#### [Exercise directions]
Take the lines from the beginning of the material through the line containing "box('ledge_body',(-.40,.81,-.905),(-.145,1.54,.064),M_ledge,lg)" and retype them exactly, leaving the pictures out.

____ Information supplied

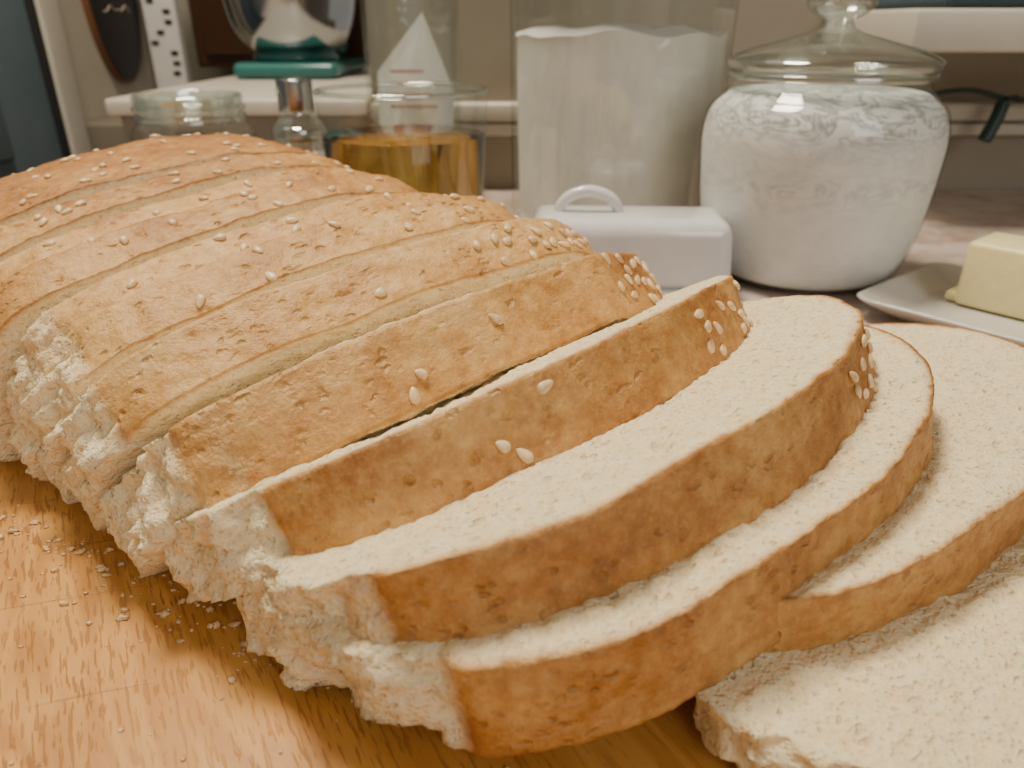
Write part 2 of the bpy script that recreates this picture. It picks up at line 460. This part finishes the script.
box('ledge_top',(-.41,.80,.064),(-.145,1.545,.080),M_white,lg,.004)
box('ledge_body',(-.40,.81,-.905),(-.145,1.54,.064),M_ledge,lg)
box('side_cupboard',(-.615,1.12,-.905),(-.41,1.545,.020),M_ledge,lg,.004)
c=empty('wood_cabinet')
box('carcass',(-.54,1.40,.081),(-.145,1.545,.9),M_darkwood,c,.004)
box('door_panel',(-.52,1.39,.10),(-.35,1.40,.85),M_darkwood,c,.003)
box('door_panel_2',(-.335,1.39,.10),(-.165,1.40,.85),M_darkwood,c,.003)
p=empty('recipe_cards')
box('pad',(-.600,1.36,.021),(-.548,1.385,.36),M_paper,p,.002)
for i in range(18):
    x=-.596+random.random()*.035; z=.07+i*.0155
    box('print_%d'%i,(x,1.3585,z),(x+.012,1.3598,z+.007),M_black,p)
sg=empty('chalkboard_sign',(-.62,1.29,.20))
def ell(name,rx,rz,x0,x1,mat):
    vs=[];n=64
    for xx in(x0,x1):
        for i in range(n):
            a=2*math.pi*i/n; vs.append((xx,rx*math.cos(a),rz*math.sin(a)))
    fs=[tuple(range(n))[::-1],tuple(range(n,2*n))]+[(i,(i+1)%n,n+(i+1)%n,n+i) for i in range(n)]
    return mesh_obj(name,vs,fs,mat,sg,False)
ell('frame',.080,.138,.0,.010,M_gold); ell('board',.076,.134,.0095,.012,M_black)
for i,zz in enumerate((.045,.02,-.03)):
    tube('chalk_line_%d'%i,[(.0125,-.045+.012*j,zz+random.uniform(-.006,.006)) for j in range(8)],.0008,M_chalk,sg,2)

s=empty('shelf')
box('board',(.30,.62,.128),(1.6,.795,.158),M_white,s,.003)
box('bracket',(1.3,.66,.03),(1.33,.795,.128),M_white,s,.003)
cl=empty('folded_towel')
for i in range(3):
    box('fold_%d'%i,(.33+.01*i,.64,.1585+.013*i),(.60-.01*i,.77,.171+.013*i),M_cloth,cl,.005,3)
g=empty('string_light')
tube('cable',[(.36,.778,.080),(.40,.775,.086),(.44,.770,.090),(.475,.765,.083),(.50,.762,.082),(.56,.768,.086),(.66,.772,.070),(.80,.775,.066),(1.0,.775,.06)],.0024,M_green,g)
tube('socket',[(.468,.760,.080),(.463,.757,.064),(.456,.755,.046)],.0062,M_green,g)
tube('drop',[(.485,.762,.082),(.476,.760,.085),(.468,.760,.078)],.0020,M_green,g)

# ---------------- right flour jar ----------------
TZ=-.0085
j=empty('glass_flour_jar',(.197,.502,TZ))
outer=smooth_prof([(0,.0),(.042,.0),(.053,.002),(.0600,.008),(.0665,.026),(.0710,.050),(.0735,.078),(.0735,.096),(.070,.109),(.0625,.117),(.0585,.122),(.060,.128)],6)
lathe('jar_body',outer,M_glass,j)
fl=smooth_prof([(0,.003),(.042,.003),(.0525,.005),(.0590,.010),(.0655,.027),(.0700,.050),(.0724,.078),(.0724,.095),(.0687,.1075),(.061,.1155),(.054,.119),(.03,.120),(0,.121)],6)
lathe('flour',fl,M_sugar,j)
lathe('jar_rim',[(.0595+.0016*math.cos(a),.1275+.0022*math.sin(a)) for a in [2*math.pi*q/12 for q in range(13)]],M_rim,j)
lathe('lid',smooth_prof([(.050,.130),(.0600,.1305),(.0625,.1335),(.0610,.1370),(.050,.142),(.031,.147),(.016,.151),(.010,.154)],5),M_rim,j)
lathe('lid_knob',smooth_prof([(.010,.154),(.009,.158),(.016,.162),(.020,.168),(.016,.175),(0,.178)],5),M_rim,j)
# ---------------- flour canister ----------------
j=empty('tall_glass_canister',(.084,.640,TZ))
lathe('canister_body',smooth_prof([(0,0),(.076,0),(.082,.004),(.0835,.012),(.0845,.10),(.086,.225),(.085,.235),(.082,.240)],5),M_canister,j)
fo=lathe('flour',smooth_prof([(0,.008),(.070,.008),(.0760,.014),(.0785,.06),(.080,.140),(.078,.1500),(.05,.153),(.02,.149),(0,.151)],5),M_flour,j)
for v in fo.data.vertices:
    if v.co.z>.13:
        v.co.z+=.005*noise.noise(Vector((v.co.x*30,v.co.y*30,0)))
lathe('lid',smooth_prof([(0,.262),(.05,.262),(.086,.258),(.089,.252),(.089,.242),(.084,.241)],4),M_steel,j)
lathe('lid_knob',smooth_prof([(0,.295),(.012,.293),(.016,.284),(.009,.272),(.008,.262)],4),M_steel,j)
# ---------------- butter dish cover ----------------
j=empty('ceramic_butter_dish',(.073,.470,TZ),math.radians(-3))
box('dish_base',(-.066,-.031,0),(.066,.028,.008),M_ceramic,j,.0035,4)
o=box('cover',(-.064,-.029,.0065),(.064,.026,.050),M_ceramic,j,.010,6)
for v in o.data.vertices:
    f=1-.05*max(0,(v.co.z+.022)/.044); v.co.x*=f; v.co.y*=f
tube('handle',[(-.044,0,.046),(-.042,0,.054),(-.033,0,.061),(-.017,0,.061),(-.008,0,.054),(-.006,0,.046)],.0035,M_ceramic,j,6)
# ---------------- butter plate ----------------
ang=math.atan2(-.0665,.056)
j=empty('butter_plate',(.195,.4135,TZ),ang)
def rrect(w,h,r,n=6):
    pts=[]
    for cx,cy,a0 in((w-r,h-r,0),(r,h-r,90),(r,r,180),(w-r,r,270)):
        for q in range(n+1):
            a=math.radians(a0+90*q/n); pts.append((cx+r*math.cos(a),cy+r*math.sin(a)))
    return pts
def plate(name,w,h,mat,parent):
    rings=[(.020,.0),(.018,.002),(.002,.0115),(0,.0135),(.0012,.0145),(.003,.0135),(.018,.0060),(.022,.0050)]
    V=[];F=[];n=None
    for ins,z in rings:
        r=max(.004,.012-ins*.3)
        pts=[(x+ins,y+ins,z) for x,y in rrect(w-2*ins,h-2*ins,r)]
        n=len(pts); V+=pts
    for k in range(len(rings)-1):
        for i in range(n): F.append((k*n+i,k*n+(i+1)%n,(k+1)*n+(i+1)%n,(k+1)*n+i))
    F.append(tuple(range(n))[::-1]); F.append(tuple(range((len(rings)-1)*n,len(rings)*n)))
    return mesh_obj(name,V,F,mat,parent)
plate('plate',.19,.112,M_plate,j)
j=empty('butter_block',(.195,.4135,TZ),ang)
o=box('butter',(.036,.056,.0062),(.120,.094,.044),M_butter,j,.003,3)
o=box('butter_shaving',(.029,.060,.0062),(.042,.088,.012),M_butter,j,.002,3)
# ---------------- tea glass ----------------
j=empty('glass_of_tea',(-.067,.490,TZ))
lathe('glass_wall',smooth_prof([(0,0),(.040,0),(.0455,.004),(.0485,.04),(.0510,.10),(.0522,.1195)],5),M_glass,j)
lathe('glass_rim',[(.0513+.0015*math.cos(a),.1195+.0015*math.sin(a)) for a in [2*math.pi*q/10 for q in range(11)]],M_rim,j)
lathe('glass_base',smooth_prof([(0,.001),(.038,.001),(.043,.005),(.043,.009),(.038,.0115),(0,.0115)],3),M_glass,j)
t=NT('amber_tea'); tn=t.noise(t.coords((1,1,.35)),40,2,.5,1.5)
t.P(Base_Color=t.ramp(tn,[(.38,(.30,.15,.028)),(.65,(.54,.34,.09))]),Roughness=.02,IOR=1.30,Transmission_Weight=1.0)
lathe('tea',[(0,.012),(.036,.012),(.043,.016),(.0470,.04),(.0502,.0935),(.0500,.0938),(0,.0938)],t.m,j)
# ---------------- tall vase with card ----------------
j=empty('clear_glass_vase',(-.083,.680,TZ))
lathe('vase_wall',smooth_prof([(0,0),(.034,0),(.038,.004),(.039,.05),(.040,.25),(.041,.262)],4),M_canister,j)
lathe('vase_inner',[(0,.012),(.034,.012),(.0365,.02),(.0385,.262)],M_glass,j)
j=empty('paper_card',(-.098,.752,TZ))
mesh_obj('card',[(-.030,.0,.0),(.040,-.01,0),(.044,-.01,.10),(.016,.012,.166),(-.030,.02,.115),(-.030,.001,.0),(.040,-.009,0),(.044,-.009,.10),(.016,.013,.166),(-.030,.021,.115)],
   [(0,1,2,3,4),(9,8,7,6,5),(0,5,6,1),(1,6,7,2),(2,7,8,3),(3,8,9,4),(4,9,5,0)],M_paper,j,False)
for i in range(4):
    box('print_%d'%i,(-.015,-.0095+.003*i,.085+.010*i),(.028-.004*i,-.0085+.003*i,.088+.010*i),M_pink,j)
# ---------------- small mason jar ----------------
j=empty('mason_jar',(-.248,.612,TZ))
lathe('jar_wall',smooth_prof([(0,0),(.040,0),(.045,.005),(.046,.02),(.046,.075),(.043,.083),(.040,.088)],4),M_canister,j)
lathe('jar_neck',smooth_prof([(.040,.088),(.039,.091),(.0415,.092),(.039,.095),(.0415,.098),(.0395,.101),(.0400,.106),(.0375,.107),(.0370,.090)],4),M_rim,j)
j=empty('glass_bottle',(-.165,.610,TZ))
lathe('bottle',smooth_prof([(0,0),(.018,0),(.021,.004),(.021,.075),(.018,.086),(.013,.093),(.012,.098)],4),M_rim,j)
lathe('contents',[(0,.003),(.019,.003),(.019,.074),(0,.074)],simple('peppercorn_mix',(.20,.16,.12),.8,nscale=300,nstr=.8),j)
lathe('cap',smooth_prof([(.0125,.095),(.0135,.097),(.0135,.115),(.012,.119),(0,.120)],3),M_steel,j)
lathe('label',[(.0213,.020),(.0213,.068)],M_paper,j)
# ---------------- stand mixer ----------------
j=empty('stand_mixer',(-.305,1.16,.081))
box('base',(-.07,-.075,0),(.07,.16,.020),M_teal,j,.009,5)
box('column',(-.045,.09,.018),(.045,.16,.26),M_teal,j,.018,5)
lathe('bowl_foot',[(0,.020),(.058,.020),(.060,.026),(.050,.036),(0,.036)],M_teal,j)
lathe('bowl',smooth_prof([(.045,.030),(.062,.036),(.082,.065),(.092,.120),(.095,.165),(.098,.168),(.094,.170),(.090,.120),(.080,.070),(.058,.042),(0,.036)],5),M_steel,j)
o=lathe('head',smooth_prof([(0,-.16),(.035,-.155),(.052,-.12),(.058,-.03),(.055,.08),(.045,.13),(0,.15)],5),M_teal,j)
o.rotation_euler=(math.radians(-90),0,0); o.location=(0,.03,.285)
lathe('beater_shaft',[(0,.10),(.006,.10),(.008,.24),(0,.24)],M_steel,j)

# ---------------- lights ----------------
def area(name,loc,target,size,power,col):
    l=D.lights.new(name,'AREA'); l.energy=power; l.size=size; l.color=col; l.shape='SQUARE'
    o=D.objects.new(name,l); o.location=loc
    o.rotation_euler=(Vector(target)-Vector(loc)).to_track_quat('-Z','Y').to_euler(); link(o)
area('ceiling_lamp',(-.30,.62,1.35),(0,.25,0),.35,29,(1,.87,.68))
area('window_daylight',(.9,-1.3,1.0),(0,.4,0),1.0,12,(1,.96,.91))
w=D.worlds.new('World'); scene.world=w; w.use_nodes=True
w.node_tree.nodes['Background'].inputs[0].default_value=(1,.92,.80,1); w.node_tree.nodes['Background'].inputs[1].default_value=.39

# ---------------- camera ----------------
cam=D.cameras.new('camera'); cam.sensor_width=36; cam.lens=36*750/1024; cam.clip_start=.01
cam.dof.use_dof=True; cam.dof.focus_distance=.22; cam.dof.aperture_fstop=14
o=D.objects.new('camera',cam); o.location=(0,0,.147); o.rotation_euler=(math.radians(90-25.6),0,0); link(o); scene.camera=o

________

#### [The reply]
Write part 2 of the bpy script that recreates this picture. It picks up at line 460. This part finishes the script.
box('ledge_top',(-.41,.80,.064),(-.145,1.545,.080),M_white,lg,.004)
box('ledge_body',(-.40,.81,-.905),(-.145,1.54,.064),M_ledge,lg)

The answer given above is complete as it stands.